Facebook Suppresses Conservatism, Promotes Liberalism: Why Would That Be Surprising?

One of today’s big news stories is the revelation in Gizmodo that Facebook employees have routinely suppressed conservative news and commentary in Facebook’s trending news section, while promoting liberal news and commentary that was not, in fact, trending on Facebook:

Facebook workers routinely suppressed news stories of interest to conservative readers from the social network’s influential “trending” news section, according to a former journalist who worked on the project. This individual says that workers prevented stories about the right-wing CPAC gathering, Mitt Romney, Rand Paul, and other conservative topics from appearing in the highly-influential section, even though they were organically trending among the site’s users.

Several former Facebook “news curators,” as they were known internally, also told Gizmodo that they were instructed to artificially “inject” selected stories into the trending news module, even if they weren’t popular enough to warrant inclusion—or in some cases weren’t trending at all.

Like, for example, stories about Black Lives Matter.

Years ago, many people believed that “new media” were, or would become, a powerful corrective to the liberal bias of “old media.” While the internet certainly has increased the diversity of viewpoints and news sources, allowing many more conservative voices to be heard, most major new media outlets like Facebook, Google and Yahoo have been taken over by liberals, just as old media outlets like the New York Times, CBS and so on fell under left-wing sway.
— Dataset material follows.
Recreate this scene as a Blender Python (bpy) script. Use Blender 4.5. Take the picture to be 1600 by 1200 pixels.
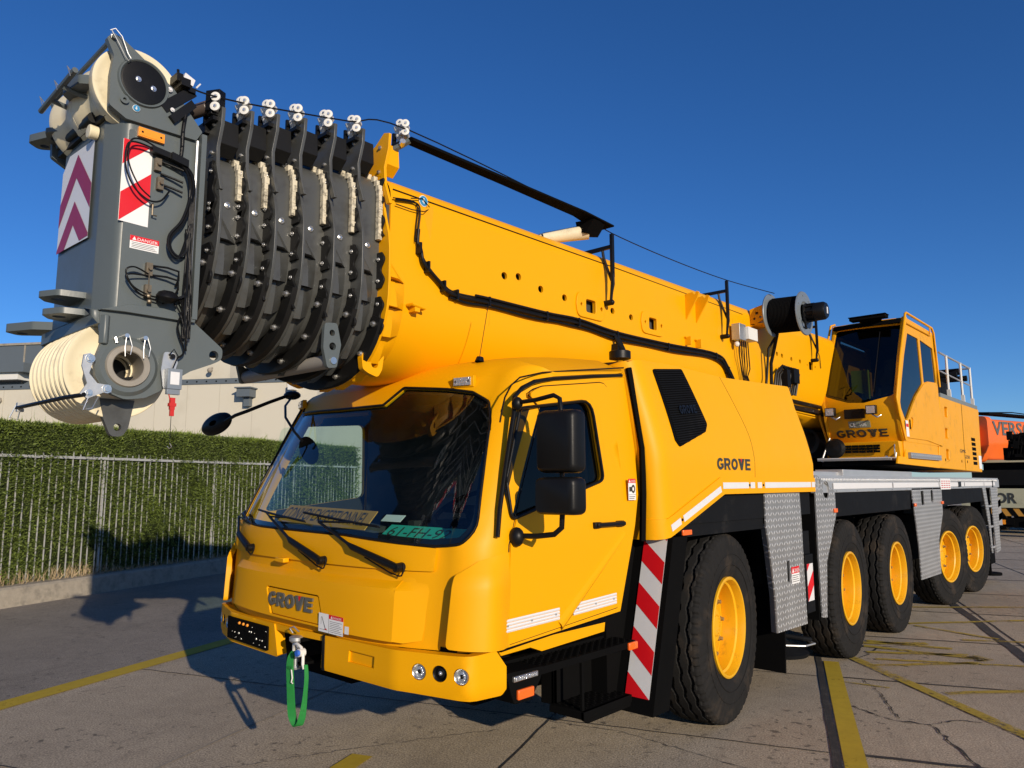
import bpy, bmesh, math, random
import numpy as np
from math import pi, sin, cos, radians, sqrt
from mathutils import Vector, Matrix
from mathutils.geometry import delaunay_2d_cdt
random.seed(7); RNG = np.random.default_rng(7)
for o in list(bpy.data.objects): bpy.data.objects.remove(o)
scn = bpy.context.scene
COL = scn.collection

# ------------------------------------------------------------------ camera
cd = bpy.data.cameras.new('camera'); cam = bpy.data.objects.new('camera', cd); COL.objects.link(cam)
cd.sensor_width = 36; cd.lens = 1151.2/1600*36; cd.clip_start = .1; cd.clip_end = 3000
YAW, PIT, ROL = .7362, .13299, -.00193
fw = Vector((-sin(YAW)*cos(PIT), cos(YAW)*cos(PIT), sin(PIT)))
rt = Vector((cos(YAW), sin(YAW), 0)); up = rt.cross(fw)
r2 = rt*cos(ROL)+up*sin(ROL); u2 = -rt*sin(ROL)+up*cos(ROL)
M = Matrix((r2, u2, -fw)).transposed().to_4x4(); M.translation = Vector((3.90976, -5.25817, 1.73724))
cam.matrix_world = M
scn.camera = cam
# ------------------------------------------------------------------ sky and sun
L = Vector((5.85, -2.15, 1.79)).normalized()
el = math.asin(L.z); az = math.atan2(L.x, L.y)
w = bpy.data.worlds.new('World'); scn.world = w; w.use_nodes = True
nt = w.node_tree; bg = nt.nodes['Background']
sky = nt.nodes.new('ShaderNodeTexSky'); sky.sky_type = 'NISHITA'; sky.sun_disc = False
sky.sun_elevation = el; sky.sun_rotation = az
sky.altitude = 0; sky.air_density = .82; sky.dust_density = .15; sky.ozone_density = 6.0
hs = nt.nodes.new('ShaderNodeHueSaturation'); hs.inputs['Saturation'].default_value = 1.10; hs.inputs['Hue'].default_value = .506
nt.links.new(sky.outputs[0], hs.inputs['Color']); nt.links.new(hs.outputs[0], bg.inputs[0])
bg.inputs[1].default_value = .124
sd = bpy.data.lights.new('sun', 'SUN'); so = bpy.data.objects.new('sun', sd); COL.objects.link(so)
sd.energy = 4.7; sd.angle = radians(.5); sd.color = (1, .86, .68)
so.rotation_euler = L.to_track_quat('Z', 'Y').to_euler(); so.location = (20, -8, 12)
scn.view_settings.view_transform = 'Standard'; scn.view_settings.look = 'None'
scn.view_settings.exposure = 0.0; scn.view_settings.gamma = 1
scn.render.resolution_x = 1024; scn.render.resolution_y = 768
scn.render.engine = 'CYCLES'

# ------------------------------------------------------------------ materials
class NT:
    def __init__(s, m): s.t = m.node_tree; s.n = s.t.nodes; s.l = s.t.links
    def new(s, ty, **k):
        n = s.n.new(ty)
        for a, b in k.items(): setattr(n, a, b)
        return n
    def math(s, op, a, b=None, clamp=False):
        n = s.new('ShaderNodeMath', operation=op, use_clamp=clamp)
        for i, x in enumerate((a, b)):
            if x is None: continue
            if hasattr(x, 'is_output'): s.l.new(x, n.inputs[i])
            else: n.inputs[i].default_value = x
        return n.outputs[0]
    def ramp(s, x, stops):
        n = s.new('ShaderNodeValToRGB'); e = n.color_ramp.elements
        while len(e) < len(stops): e.new(.5)
        for i, (p, c) in enumerate(stops):
            e[i].position = p; e[i].color = c if len(c) == 4 else (*c, 1)
        s.l.new(x, n.inputs[0]); return n.outputs[0]
    def noise(s, vec, scale, det=4, rough=.55, col=False):
        n = s.new('ShaderNodeTexNoise'); n.inputs['Scale'].default_value = scale
        n.inputs['Detail'].default_value = det; n.inputs['Roughness'].default_value = rough
        s.l.new(vec, n.inputs['Vector']); return n.outputs['Color' if col else 'Fac']
    def mix(s, f, a, b, mode='MIX'):
        n = s.new('ShaderNodeMix', data_type='RGBA', blend_type=mode)
        if hasattr(f, 'is_output'): s.l.new(f, n.inputs[0])
        else: n.inputs[0].default_value = f
        for i, x in ((6, a), (7, b)):
            if hasattr(x, 'is_output'): s.l.new(x, n.inputs[i])
            else: n.inputs[i].default_value = x if len(x) == 4 else (*x, 1)
        return n.outputs[2]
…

The Gizmodo article is accurate on this point:

In other words, Facebook’s news section operates like a traditional newsroom, reflecting the biases of its workers and the institutional imperatives of the corporation. Imposing human editorial values onto the lists of topics an algorithm spits out is by no means a bad thing—-but it is in stark contrast to the company’s claims that the trending module simply lists “topics that have recently become popular on Facebook.”

There was never any reason to assume that new media outlets, as they became established and bureaucratized, would be any more hospitable to conservative values (freedom, mostly) than their predecessors in print and broadcast media. Why liberals inevitably dominate such organizations is an interesting question. It may be that media companies are no different from any other organizations, and are subject to O’Sullivan’s Law: any organization or enterprise that is not expressly right wing will become left wing over time.
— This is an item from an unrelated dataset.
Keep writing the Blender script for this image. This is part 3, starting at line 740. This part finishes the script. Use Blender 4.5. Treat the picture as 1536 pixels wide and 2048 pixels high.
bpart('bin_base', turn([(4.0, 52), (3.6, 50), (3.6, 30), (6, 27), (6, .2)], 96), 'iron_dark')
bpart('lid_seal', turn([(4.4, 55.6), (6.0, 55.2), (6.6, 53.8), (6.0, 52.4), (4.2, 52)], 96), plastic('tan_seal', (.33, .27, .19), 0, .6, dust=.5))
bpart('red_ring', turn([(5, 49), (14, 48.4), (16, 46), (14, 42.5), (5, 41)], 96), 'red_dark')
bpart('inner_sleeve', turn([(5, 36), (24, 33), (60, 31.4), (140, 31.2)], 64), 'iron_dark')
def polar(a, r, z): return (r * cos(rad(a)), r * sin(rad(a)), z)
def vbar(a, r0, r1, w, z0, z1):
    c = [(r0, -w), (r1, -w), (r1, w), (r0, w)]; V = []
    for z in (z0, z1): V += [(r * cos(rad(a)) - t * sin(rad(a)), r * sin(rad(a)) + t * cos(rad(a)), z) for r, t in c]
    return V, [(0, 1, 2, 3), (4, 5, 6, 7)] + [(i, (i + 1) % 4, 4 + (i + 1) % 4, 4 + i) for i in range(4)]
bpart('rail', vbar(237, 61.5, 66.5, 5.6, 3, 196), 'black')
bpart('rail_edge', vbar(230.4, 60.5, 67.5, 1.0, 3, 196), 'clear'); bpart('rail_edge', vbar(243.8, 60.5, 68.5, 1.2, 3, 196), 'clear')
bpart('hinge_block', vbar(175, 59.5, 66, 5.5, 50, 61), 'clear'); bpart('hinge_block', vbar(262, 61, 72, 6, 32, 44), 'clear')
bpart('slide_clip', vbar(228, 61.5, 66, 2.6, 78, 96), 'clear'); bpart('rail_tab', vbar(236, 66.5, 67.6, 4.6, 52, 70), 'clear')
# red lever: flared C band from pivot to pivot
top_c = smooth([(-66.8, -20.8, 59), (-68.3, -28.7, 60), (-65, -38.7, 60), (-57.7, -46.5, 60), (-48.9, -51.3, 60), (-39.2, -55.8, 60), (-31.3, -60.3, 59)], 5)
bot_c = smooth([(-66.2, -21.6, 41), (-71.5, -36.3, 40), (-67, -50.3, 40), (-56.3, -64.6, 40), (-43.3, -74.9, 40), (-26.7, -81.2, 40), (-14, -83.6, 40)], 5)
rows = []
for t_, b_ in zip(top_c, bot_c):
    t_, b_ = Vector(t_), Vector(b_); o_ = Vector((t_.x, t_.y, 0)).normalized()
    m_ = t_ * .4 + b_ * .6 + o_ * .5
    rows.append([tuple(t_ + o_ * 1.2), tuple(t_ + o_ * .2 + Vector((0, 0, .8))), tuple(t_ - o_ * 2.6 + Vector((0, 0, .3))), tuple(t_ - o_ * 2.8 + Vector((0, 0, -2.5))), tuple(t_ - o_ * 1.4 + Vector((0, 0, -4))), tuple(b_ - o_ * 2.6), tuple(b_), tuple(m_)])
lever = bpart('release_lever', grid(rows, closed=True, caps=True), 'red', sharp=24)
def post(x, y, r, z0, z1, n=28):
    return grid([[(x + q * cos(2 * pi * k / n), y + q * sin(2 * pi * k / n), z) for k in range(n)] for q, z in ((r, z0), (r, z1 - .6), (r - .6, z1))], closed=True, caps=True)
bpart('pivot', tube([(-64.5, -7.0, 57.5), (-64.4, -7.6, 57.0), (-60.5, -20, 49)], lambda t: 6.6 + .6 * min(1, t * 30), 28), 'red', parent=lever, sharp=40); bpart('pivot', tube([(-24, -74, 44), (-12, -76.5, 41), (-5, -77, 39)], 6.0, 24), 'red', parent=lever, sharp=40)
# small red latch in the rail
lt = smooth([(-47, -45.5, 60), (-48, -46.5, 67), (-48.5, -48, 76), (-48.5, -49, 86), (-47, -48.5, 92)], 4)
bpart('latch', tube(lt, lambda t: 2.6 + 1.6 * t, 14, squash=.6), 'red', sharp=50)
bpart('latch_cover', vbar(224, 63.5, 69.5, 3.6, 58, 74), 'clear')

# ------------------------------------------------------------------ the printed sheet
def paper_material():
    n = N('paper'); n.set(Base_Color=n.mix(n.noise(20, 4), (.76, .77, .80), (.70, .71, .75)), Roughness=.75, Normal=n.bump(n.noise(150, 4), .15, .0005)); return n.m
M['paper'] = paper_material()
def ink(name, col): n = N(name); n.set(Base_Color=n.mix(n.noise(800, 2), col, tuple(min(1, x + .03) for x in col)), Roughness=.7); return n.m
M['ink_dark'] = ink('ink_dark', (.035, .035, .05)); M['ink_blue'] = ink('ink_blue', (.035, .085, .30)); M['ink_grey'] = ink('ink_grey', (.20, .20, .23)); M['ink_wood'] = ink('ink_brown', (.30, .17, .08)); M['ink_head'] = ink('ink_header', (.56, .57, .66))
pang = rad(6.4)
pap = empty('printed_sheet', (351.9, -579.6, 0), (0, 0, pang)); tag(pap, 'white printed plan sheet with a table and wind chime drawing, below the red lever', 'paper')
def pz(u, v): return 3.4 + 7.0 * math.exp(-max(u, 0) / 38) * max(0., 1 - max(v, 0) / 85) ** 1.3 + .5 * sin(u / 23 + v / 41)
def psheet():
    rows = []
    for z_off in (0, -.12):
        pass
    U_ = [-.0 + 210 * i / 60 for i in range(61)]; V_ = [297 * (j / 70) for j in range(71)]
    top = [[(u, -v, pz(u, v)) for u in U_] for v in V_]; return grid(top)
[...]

Whether or not that is a universal principle, Facebook is typical in this sense: it is a rapacious enterprise that has found countless ingenious ways to raise revenue from its users, making its founder, Mark Zuckerberg, one of the world’s richest men. Zuckerberg, believing he is not yet rich enough, has campaigned actively to import more cheap labor into the United States in order to drive down his company’s costs. And all the while, the youthful minions described by Gizmodo crank out liberal bias that, likely unknown to them, serves the interests of the company’s plutocratic owners.